Why would Bridgestone be concerned about the job satisfaction and mental health of their MBBs? Consider just how much work the original training program required of these team members. Internal MBBs wrote the PowerPoint lecture materials and delivered the training at the company headquarters in Nashville, Tennessee. For each class, a team of two Master Black Belts delivered team exercises, and any trainer or trainee not stationed in Nashville had to travel there for classes. Bridgestone required real life projects as a prerequisite of the training, and each candidate gave a project presentation during each of the four weeks of in-class training. These presentations were evaluated by – guess who – the Master Black Belts.

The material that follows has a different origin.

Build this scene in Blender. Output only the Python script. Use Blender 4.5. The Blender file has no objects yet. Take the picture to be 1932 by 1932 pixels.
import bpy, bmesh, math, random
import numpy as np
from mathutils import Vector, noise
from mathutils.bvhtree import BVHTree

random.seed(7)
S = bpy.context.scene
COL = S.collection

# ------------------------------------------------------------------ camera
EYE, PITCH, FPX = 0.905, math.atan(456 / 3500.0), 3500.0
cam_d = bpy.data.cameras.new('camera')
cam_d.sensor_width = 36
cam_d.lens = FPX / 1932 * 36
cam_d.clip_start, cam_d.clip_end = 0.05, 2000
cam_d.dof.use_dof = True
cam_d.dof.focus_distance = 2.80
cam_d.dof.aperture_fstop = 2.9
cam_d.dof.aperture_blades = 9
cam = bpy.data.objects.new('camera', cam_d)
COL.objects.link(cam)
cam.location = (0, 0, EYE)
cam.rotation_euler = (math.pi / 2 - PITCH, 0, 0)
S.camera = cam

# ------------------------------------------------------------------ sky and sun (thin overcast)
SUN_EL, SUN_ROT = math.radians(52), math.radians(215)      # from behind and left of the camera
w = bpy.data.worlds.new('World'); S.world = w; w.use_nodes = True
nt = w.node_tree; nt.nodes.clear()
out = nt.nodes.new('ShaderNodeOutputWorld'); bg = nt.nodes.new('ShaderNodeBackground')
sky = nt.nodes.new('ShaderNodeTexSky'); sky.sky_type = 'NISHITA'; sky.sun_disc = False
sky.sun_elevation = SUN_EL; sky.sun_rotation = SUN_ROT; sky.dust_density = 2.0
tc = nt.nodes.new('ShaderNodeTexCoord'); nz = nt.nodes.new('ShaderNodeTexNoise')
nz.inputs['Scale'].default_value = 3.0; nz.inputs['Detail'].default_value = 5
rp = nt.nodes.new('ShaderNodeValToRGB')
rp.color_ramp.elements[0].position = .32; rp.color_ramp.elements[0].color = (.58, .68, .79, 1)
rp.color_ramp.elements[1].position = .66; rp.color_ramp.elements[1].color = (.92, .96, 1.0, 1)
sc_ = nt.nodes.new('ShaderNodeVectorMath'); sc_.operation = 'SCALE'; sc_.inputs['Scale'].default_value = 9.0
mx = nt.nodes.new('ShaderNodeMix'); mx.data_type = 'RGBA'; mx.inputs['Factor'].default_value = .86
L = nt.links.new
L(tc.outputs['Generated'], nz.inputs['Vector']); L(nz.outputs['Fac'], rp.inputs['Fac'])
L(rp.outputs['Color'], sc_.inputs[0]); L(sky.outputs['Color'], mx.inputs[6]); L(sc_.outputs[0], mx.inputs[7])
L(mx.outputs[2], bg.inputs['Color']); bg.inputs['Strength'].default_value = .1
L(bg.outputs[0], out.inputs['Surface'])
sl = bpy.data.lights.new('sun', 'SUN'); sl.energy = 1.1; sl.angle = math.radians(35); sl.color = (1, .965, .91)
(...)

Writing, presenting, coaching, evaluating – Bridgestone MBBs did it all.
In the current Blended Learning format, Bridgestone combines the classroom instruction and real project work with e-Learning, classroom simulations, and coaching. With this mix, Bridgestone has reduced Black belt training to two five-day in-class weeks and Green Belt training to two three-day in-class weeks. Topics that used to be presented in live lectures have been converted to e-Learning, so classroom time is dedicated to linking the tools together into a problem solving logic. “We use team simulations such as the live catapult exercise and simulations for transactional process improvement, MSA, and the Define and Measure phases," said Nick Turk.
“We now conduct ‘regional Green Belt’ training, where we directly send Master Black Belts to a location,” explained Turk. “By taking the training to the students and reducing the duration of a class week, we use only one MBB rather than the tag team we employed historically.” MBBs can train more students onsite, and Bridgestone has seen a 60% increase in trained candidates with substantially decreased travel costs, not to mention much happier MBBs.